Fast and Furious. It was HOW WE RAN yesterday. Coincidentally, it was also the name of the event. There are innumerable explanations for both of us setting personal bests in the 5K, including the simple adage “some days you’ve just got it”. Bev often says that if you do enough runs, a small percentage will feel effortless as you chew up the road, an equally small percentage will feel like your legs have turned to cement-filled stumps, and all of the others, the vast majority, will fall somewhere in-between.
Today, my run felt nearly effortless. Bev didn’t have the same kind of day, never quite hitting her usual rhythmic tempo, but she still flew through the course and we were within seconds of each other at the finish line. When runners have a race where everything comes together, they immediately begin to deconstruct their effort with the hopes of replicating it. They start with all of the physical factors. Weather, rest, shoes, flexibility, training, and apparel. General health, allergies, hydration, fuel, and digestion. The list of things that can go wonderfully right or horribly wrong can be very long. I ran in new shoes, had no apparel malfunctions, and all of my body parts cooperated. That’s a good race day.
Yet, I’ve had plenty of races where all of those things have gone right and never finished close to today’s race time. I expect someone to knock on the door at any moment and tell me to pee in a cup. I wonder if my Claritin is on the list of banned substances. I also doubt that it helped me find my inner gazelle.

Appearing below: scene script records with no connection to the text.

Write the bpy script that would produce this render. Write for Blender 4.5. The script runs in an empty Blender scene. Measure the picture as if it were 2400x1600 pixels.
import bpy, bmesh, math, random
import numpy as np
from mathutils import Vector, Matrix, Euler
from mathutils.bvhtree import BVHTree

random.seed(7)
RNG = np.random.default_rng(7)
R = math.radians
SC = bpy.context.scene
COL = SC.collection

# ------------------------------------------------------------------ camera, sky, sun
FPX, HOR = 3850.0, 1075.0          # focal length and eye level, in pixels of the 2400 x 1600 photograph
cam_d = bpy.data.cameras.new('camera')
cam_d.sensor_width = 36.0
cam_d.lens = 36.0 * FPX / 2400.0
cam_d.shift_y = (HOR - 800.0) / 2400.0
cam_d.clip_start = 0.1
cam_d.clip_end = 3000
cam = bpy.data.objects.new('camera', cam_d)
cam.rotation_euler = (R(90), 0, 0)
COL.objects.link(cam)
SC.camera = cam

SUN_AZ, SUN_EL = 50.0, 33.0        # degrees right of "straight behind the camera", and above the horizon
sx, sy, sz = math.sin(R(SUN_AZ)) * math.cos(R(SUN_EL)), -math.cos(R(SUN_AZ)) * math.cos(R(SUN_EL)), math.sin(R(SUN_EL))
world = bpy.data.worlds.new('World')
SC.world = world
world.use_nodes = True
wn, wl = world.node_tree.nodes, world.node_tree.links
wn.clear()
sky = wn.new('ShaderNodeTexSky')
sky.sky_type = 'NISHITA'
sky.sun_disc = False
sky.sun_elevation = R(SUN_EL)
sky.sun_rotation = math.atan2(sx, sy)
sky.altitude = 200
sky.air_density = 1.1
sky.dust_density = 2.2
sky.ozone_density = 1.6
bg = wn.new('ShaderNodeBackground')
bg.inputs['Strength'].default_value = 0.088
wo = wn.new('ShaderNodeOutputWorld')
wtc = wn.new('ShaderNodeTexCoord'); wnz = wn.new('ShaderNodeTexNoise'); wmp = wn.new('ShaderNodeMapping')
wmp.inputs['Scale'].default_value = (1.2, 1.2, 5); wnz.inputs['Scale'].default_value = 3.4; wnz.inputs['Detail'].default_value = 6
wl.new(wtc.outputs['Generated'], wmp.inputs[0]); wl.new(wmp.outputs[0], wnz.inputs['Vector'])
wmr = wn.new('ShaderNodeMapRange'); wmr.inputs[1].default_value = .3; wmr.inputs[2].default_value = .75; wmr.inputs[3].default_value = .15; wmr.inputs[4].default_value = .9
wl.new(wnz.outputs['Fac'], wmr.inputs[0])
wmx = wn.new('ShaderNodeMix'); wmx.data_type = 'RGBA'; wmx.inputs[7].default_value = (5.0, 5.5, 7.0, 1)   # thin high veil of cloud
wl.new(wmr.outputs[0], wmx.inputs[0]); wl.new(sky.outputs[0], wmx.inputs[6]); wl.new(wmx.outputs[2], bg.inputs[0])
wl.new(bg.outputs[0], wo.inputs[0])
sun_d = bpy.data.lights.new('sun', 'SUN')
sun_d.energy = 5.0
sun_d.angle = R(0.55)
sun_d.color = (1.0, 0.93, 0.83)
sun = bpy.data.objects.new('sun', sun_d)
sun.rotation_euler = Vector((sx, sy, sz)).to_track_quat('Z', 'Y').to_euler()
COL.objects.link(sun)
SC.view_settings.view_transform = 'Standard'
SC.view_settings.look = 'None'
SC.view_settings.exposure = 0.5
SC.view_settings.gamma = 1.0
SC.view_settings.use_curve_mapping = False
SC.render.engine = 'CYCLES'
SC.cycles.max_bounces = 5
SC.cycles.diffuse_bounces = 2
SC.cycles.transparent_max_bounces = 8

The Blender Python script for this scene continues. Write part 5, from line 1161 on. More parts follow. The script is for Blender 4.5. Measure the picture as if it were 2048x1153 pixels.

Do you remember the scene in Forrest Gump when young Forrest is running down a country road and he runs like the wind as the pieces of his leg braces fall off? Once he shed those braces that straightened his spine and he was no longer constrained and defined by them, he ran free. And fast. My braces haven’t been orthopedic but they’ve been just as restrictive. Divorce, work, the voice that whispers “oh, that’s not you (insert positive attribute – fast, competitive, deserving… you get the idea)”, and the real killer, defining self through the eyes of others. All of those things that keep us from reaching our fullest potential manifest themselves in the oddest ways and it takes hard work to loosen their grip. They slow you down, or worst, keep you stuck in the mud while a full, rich life passes you by. But if you keep at it, you might just wake up one day and run free. And fast. And if you’re REALLY lucky like me, you have your own Jenny right alongside you yelling “run, Forrest, run!”.